The rulebreaker’s secret: dates on roadmaps will not kill your product
Rule #1 of a roadmap to many product thought leaders is “No dates on your roadmap”. The reason for this is that our dates are pure fiction. Humans are terrible at estimating time. Your 10-minute walk is likely 20 minutes, and every recipe that claims it takes 30 minutes to cook is downright lying. So when we put out a roadmap in January that claims to know what will happen in October, we fully set ourselves up for failure.
Our stakeholders, on the other hand, love dates. It gives them an illusion of certainty that they can use to plan. And this is where the friction lies: our insistence that we can’t give even a vague timeline of activities makes life incredibly difficult for our colleagues. By holding too tightly to this concept, we become the thorn in the sides of people we need to collaborate with, and in the worst case, we may just get overruled and forced to make a date-based roadmap.
So if you find yourself in a position where you argue more about the fact that you aren’t giving any dates than you are about the actual items on the roadmap… maybe just put dates on it.
“Now, next, later” in disguise
Once you put dates on your roadmap, the challenge becomes how you give people the comfort of dates without the implied commitment of delivery. My secret is to treat my date-based roadmap as a “now, next, later” roadmap in disguise. This can be tricky, and you definitely need leadership support to make this work. But it is possible.

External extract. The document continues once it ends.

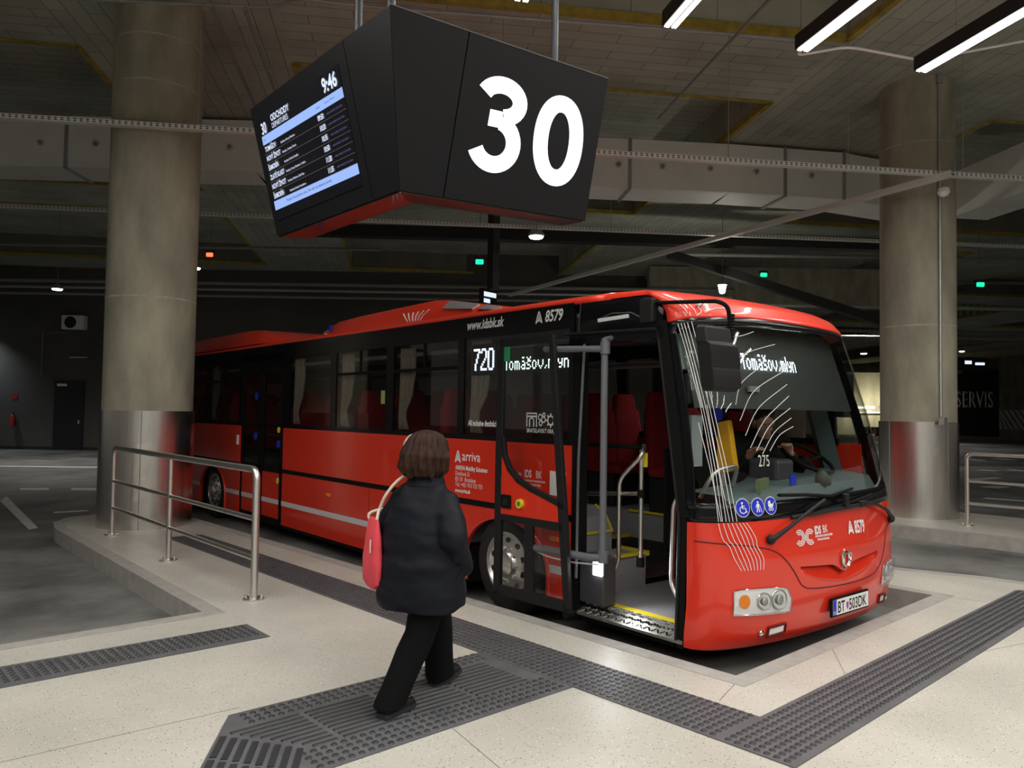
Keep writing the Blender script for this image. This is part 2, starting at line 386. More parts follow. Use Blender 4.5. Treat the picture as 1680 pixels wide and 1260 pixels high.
# road paint
def quad_paint(nm, pts):
    b = MB(); b.prism(pts, RZ, RZ+0.004); return struct(b.build(nm, PAINT), 'white painted line on the asphalt')
for pts in ([(-1, 30.2), (0.0, 29.4), (9.5, 21.6), (9.2, 20.9)], [(3.41, 18.27), (3.49, 18.67), (3.94, 18.37), (3.86, 17.97)], [(4.21, 17.73), (4.3, 18.12), (4.72, 17.84), (4.62, 17.45)],
            [(2.76, 16.38), (2.44, 12.41), (2.57, 12.52), (2.98, 17.1)], [(3.1, 14.1), (3.15, 14.25), (3.6, 14.2), (3.6, 14.05)],
            [(36.3, 10.4), (37.2, 11.4), (37.7, 11.2), (36.8, 10.3)], [(39.1, 10.8), (38.2, 9.9), (38.7, 9.7), (39.6, 10.6)], [(29.6, 8.66), (29.46, 8.1), (30.0, 8.0), (30.1, 8.55)], [(30.63, 8.03), (30.44, 7.5), (30.9, 7.4), (31.1, 7.9)],
            [(22.25, 6.4), (22.31, 5.98), (23.0, 5.9), (22.95, 6.3)], [(23.15, 5.8), (23.2, 5.2), (23.8, 5.1), (23.8, 5.7)], [(24.73, 7.55), (26.38, 7.2), (26.3, 6.95), (24.0, 7.2)],
            [(19.05, 5.44), (19.13, 4.5), (19.4, 4.5), (19.35, 5.44)], [(17.34, 5.3), (17.44, 4.1), (17.7, 4.1), (17.62, 5.3)], [(25.48, 10.25), (25.57, 9.7), (25.95, 9.7), (25.9, 10.25)],
            [(22.12, 9.23), (22.32, 8.5), (22.7, 8.5), (22.55, 9.23)], [(19.53, 7.85), (19.9, 7.1), (20.2, 7.1), (19.85, 7.85)], [(31.3, 12.4), (33.4, 12.9), (33.8, 12.5), (31.8, 12.0)], [(16.3, 7.6), (16.6, 6.6), (16.85, 6.6), (16.6, 7.6)],
            [(38, 15.5), (44, 16.4), (44.3, 16.1), (38.3, 15.2)]):
    quad_paint('road_marking', pts)

# ------------------------------------------------------------------ ceiling (beams and coffers), rotated grid
CEIL = 6.95; CH = 0.75
xs = [-40, -13.0, -4.77, -1.62, 6.35, 10.6, 18.5, 22.4, 30, 34, 42, 46, 100]; xb = [0, 0, 1, 0, 1, 0, 1, 0, 1, 0, 1, 0]; xb[1] = 0
ys = [-30, -8, -5.5, 10.05, 12.3, 20.0, 22.3, 30, 32.3, 40, 42.3, 120]; yb = [0, 1, 0, 1, 0, 1, 0, 1, 0, 1, 0]
b = MB(); rim = MB()
low = lambda i, j: (0 <= i < len(xb) and 0 <= j < len(yb) and (xb[i] or yb[j])) or not (0 <= i < len(xb) and 0 <= j < len(yb))
for i in range(len(xb)):
    for j in range(len(yb)):
        z = CEIL if low(i, j) else CEIL+CH
        b.face([(xs[i], ys[j], z), (xs[i], ys[j+1], z), (xs[i+1], ys[j+1], z), (xs[i+1], ys[j], z)], 1 if xb[i] else 0)
        if not low(i, j):
            for (p, q, di, dj) in (((xs[i], ys[j]), (xs[i], ys[j+1]), -1, 0), ((xs[i+1], ys[j]), (xs[i+1], ys[j+1]), 1, 0), ((xs[i], ys[j]), (xs[i+1], ys[j]), 0, -1), ((xs[i], ys[j+1]), (xs[i+1], ys[j+1]), 0, 1)):
                if low(i+di, j+dj):
                    b.face([(*p, CEIL), (*q, CEIL), (*q, CEIL+CH), (*p, CEIL+CH)])
                    rim.bar((*p, CEIL+.03), (*q, CEIL+.03), 0.09, 0.1)
co = b.build('ceiling', [PLANK, PLANK2]); co.rotation_euler = (0, 0, radians(-34)); struct(co, 'brown board-marked concrete ceiling with deep coffers')
ro = rim.build('trim_1', YRIM); ro.rotation_euler = (0, 0, radians(-34)); struct(ro, 'yellowed edges of the ceiling coffers')

# ------------------------------------------------------------------ walls
wa = Vector((0.733, -0.680, 0)); wn = Vector((-0.680, -0.733, 0)); W0 = Vector((7.42, 34.13, RZ))
def wp(a, z, d=0.0): return W0+wa*a+wn*d+Vector((0, 0, z-RZ))
def wbox(mb, a0, a1, z0, z1, d0, d1, mi=0):
    P = [wp(a0, z0, d0), wp(a1, z0, d0), wp(a1, z0, d1), wp(a0, z0, d1), wp(a0, z1, d0), wp(a1, z1, d0), wp(a1, z1, d1), wp(a0, z1, d1)]
    return mb.hexa(P, mi)
b = MB(); wbox(b, -40, 23.2, RZ, 8.2, -0.4, 0.0); struct(b.build('wall_back', WALLDK), 'dark grey wall across the back of the hall')
b = MB(); wbox(b, -40, 23.2, RZ, RZ+.12, 0.0, 0.03); struct(b.build('baseboard_back', BLKWALL))
b = MB(); wbox(b, 22.8, 23.2, RZ, 8.2, -50, -0.4); struct(b.build('wall_passage', WALLDK), 'wall running back from the end of the dark wall')
b = MB(); wbox(b, 20, 110, RZ, 8.2, -50.4, -50.0); struct(b.build('wall_far', WALLCON), 'stained concrete wall at the far end of the hall')
b = MB(); wbox(b, 62.9, 69.5, RZ, 6.75, -49.98, -49.0); sw = struct(b.build('wall_servis', BLKWALL), 'black clad wall with pale lettering ERVIS')
me = text_mesh('SERVIS', 2.3, 1.0, 0.03, spacing=1.08)
sl = put(me, lambda u, v: wp(63.05+u*0.54, 2.8+v, -48.97), 'lettering', WHITE, sw, extr=0.03)
b = MB(); wbox(b, -60, -40, RZ, 8.2, -6, 0); struct(b.build('wall_left', WALLDK))
b = MB(); b.box(105, 105.4, -30, 20, RZ, 8.2); struct(b.build('wall_right', WALLDK))
b = MB(); b.bar((22.6, 17.2, 6.2), (30.5, 9.9, 6.2), .5, 1.4); struct(b.build('beam_hall', CONC), 'brown concrete beam under the ceiling behind the bus front roof')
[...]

Think about a roadmap that shows January, February, and March with a good amount of detail, then shows Q2 with slightly less detail, and then Q3-4 at a high level. Congratulations, you’ve just created a flexible roadmap! And by only showing full detail on the next three months, you have ensured that you will have to revisit the roadmap regularly, as you add more detail to the later quarters.
Let’s take this a step further: how do you work with a roadmap that is built out 12 months at a time? It’s possible to treat it the same way, but it requires you to be an over-communicator. You have to consistently and constantly reinforce your message of your confidence levels, and how the roadmap is to be used. When I had a 12-month roadmap, I became a broken record to anyone who might have an interest in my product:
- If it’s shown in the next three months, it is in work and we know a lot by this point. It’s pretty likely it will happen within a few weeks of what we expect, and we will communicate if anything changes.
- If it’s three to six months out, we intend to work on this and it will likely happen, but the timing is really uncertain. As we learn new information, have a shift in priorities, or if other things take longer than we expect, there is a good chance that timing will shift. You can talk about this as something we’re looking at, but don’t try to guarantee timing.
- If it’s on the roadmap for six months out or later…it’s a thought experiment. Don’t tell a customer it’s on the roadmap for this year, don’t even think about trying to give a timeframe. It’s pure fiction at this point to see what our roadmap could look like if nothing changes, and give us direction as we shape our future research and experimentation.
Now = <3 months. Next = 3-6 months. Later = 6+ months.
Show your stakeholders that your roadmap is not static
You can’t create a date-based roadmap once a year, tell people it’s not a commitment, and then not touch it for another year. In order to make it work, you have to actively revisit, and regularly recommunicate your roadmap. You also need to show that there are regular changes; mostly because there will be changes (let’s be honest), but also to reinforce that this is a living document and people shouldn’t get too attached to it.
I would generally revisit a date-based roadmap every month to see if things still feel valid, and if any items in the “now” range have changed. Then every quarter, I do a bigger reshuffle: pull things in the “next” range forward, defer the items that aren’t really moving to “now”, and probably take some things off of the later or reorder things. Most importantly, I make sure everyone is aware of the changes. When your stakeholders will eventually understand how the roadmap is used when they see enough movement.
Leadership support will be required
Particularly if you are just beginning to try to hack your date-based roadmap into a flexible roadmap, you need to make sure your leaders are aligned from the outset. Even if you do everything right — you constantly explain how your roadmap should be used, make regular changes, and communicate those changes—I can guarantee you that someone will come back in the first year and try to say “but it was on the roadmap for October and this customer won’t sign if we can’t deliver it then”.
If your leadership is not on board and overrules you (or if you’re the leader and overrule the team), that will become the new playbook for how to get something built. But if, the first time it happens, the response from whoever they escalate to is, “Well that sounds like a really difficult conversation with that customer. We should start talking about how we can provide value for them with what we have today, and paint a vision for where we’re headed”, those loophole-style conversations will eventually go away.
Breaking the rules well takes skill
It is easy to break the common rules of roadmapping, especially when it makes your executives happy. It is very difficult to do it well, and to not let it take you down the path to becoming a feature factory. But if you really understand the problems you’re trying to solve in a flexible roadmap, you can find ways to achieve your goals without adhering to the “perfect” format. As long as you stay true to the underlying principles, your roadmap will still be a good alignment tool… even if it happens to have dates.